Beatrice muore poco dopo e il suo luogo di sepoltura viene tradizionalmente indicato nella chiesa di Santa Margherita de' Cerchi, vicina alle abitazioni degli Alighieri e dei Portinari. 


Forse fu questo dolore così sentito a spingere Dante verso la stesura della sua opera più importante: quella Commedia diventata – grazie al Boccaccio – Divina.
Nell’opera Beatrice ha un ruolo centrale: è il cuore del viaggio di Dante, è la ragione per la quale il poeta affronta il suo pellegrinaggio nel mondo ultraterreno ed è anche l’unica speranza, l’unica possibilità di ricongiungimento con la luce e con la bellezza dell’Amore assoluto (Dio).

Per il poeta Beatrice era l’ideale sublime. A lei, un ruolo importante: una figura spirituale che, grazie alle sue virtù, fa trascendere l’uomo e lo accompagna al bene e alla salvezza eterna. Se Dante fosse un peccatore, Beatrice sarebbe la sua espiazione: la via di fuga dal contrappasso che, invece, tanto affligge e tormenta i dannati.

Alcune ipotesi – assai più romantiche che attendibili – rivestono Beatrice anche di una certa importanza patriottica e nazionalistica. Secondo alcuni critici, in effetti, Dante avrebbe profetizzato la nascita del tricolore italiano contemplando l’apparizione di Beatrice nel canto XXX del Purgatorio:

Velata da una nuvola di fiori
che saliva dalle mani angeliche
e ricadeva in giù dentro e fuori, su di un candido velo e cinta d’olivo
una donna mi apparve, sotto un verde manto
vestita di un color di fiamma viva.

Ed ecco apparire i tre colori del nostro vessillo: il bianco, il verde e il rosso. Ma ciò che sappiamo con assoluta certezza è che per Dante quei colori erano espressione delle virtù teologali: rosso per la carità, bianco per la fede e verde per la speranza. 

Dante ci ha raccontato di Beatrice come dell’unico amore della sua vita. Compagna letteraria e protettrice di tutta la sua ispirazione poetica. L’ha resa immortale e – anche se non si sono amati davvero nella loro vita terrena – condividono insieme la gloria eterna.
Perché nessuno penserebbe mai a Dante senza la sua Beatrice.
E nessuno penserebbe a Beatrice senza il suo poeta.

Forse è giusto così.
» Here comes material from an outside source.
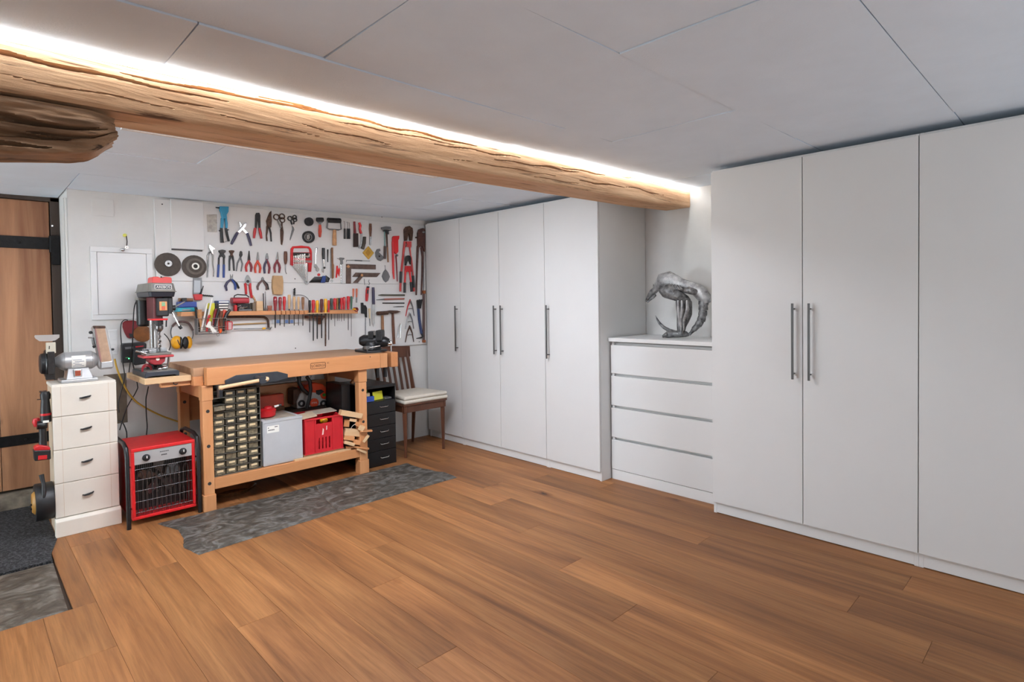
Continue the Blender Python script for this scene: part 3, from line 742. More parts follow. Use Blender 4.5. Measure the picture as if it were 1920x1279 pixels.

Anche prendendo per buona l’ipotesi che Dante abbia sposato Gemma per superare la morte della sua amata, Beatrice era già impegnata con Simone. Se i due si fossero davvero conosciuti e amati, probabilmente avremmo corso due rischi: Dante si sarebbe auto-inflitto le pene e il contrappasso dei lussuriosi o – e questo è anche peggio! – quel girone non sarebbe mai esistito perché il poeta non avrebbe mai scritto la sua Commedia

E la perdita – per l’intera umanità – sarebbe stata inaudita e incalcolabile.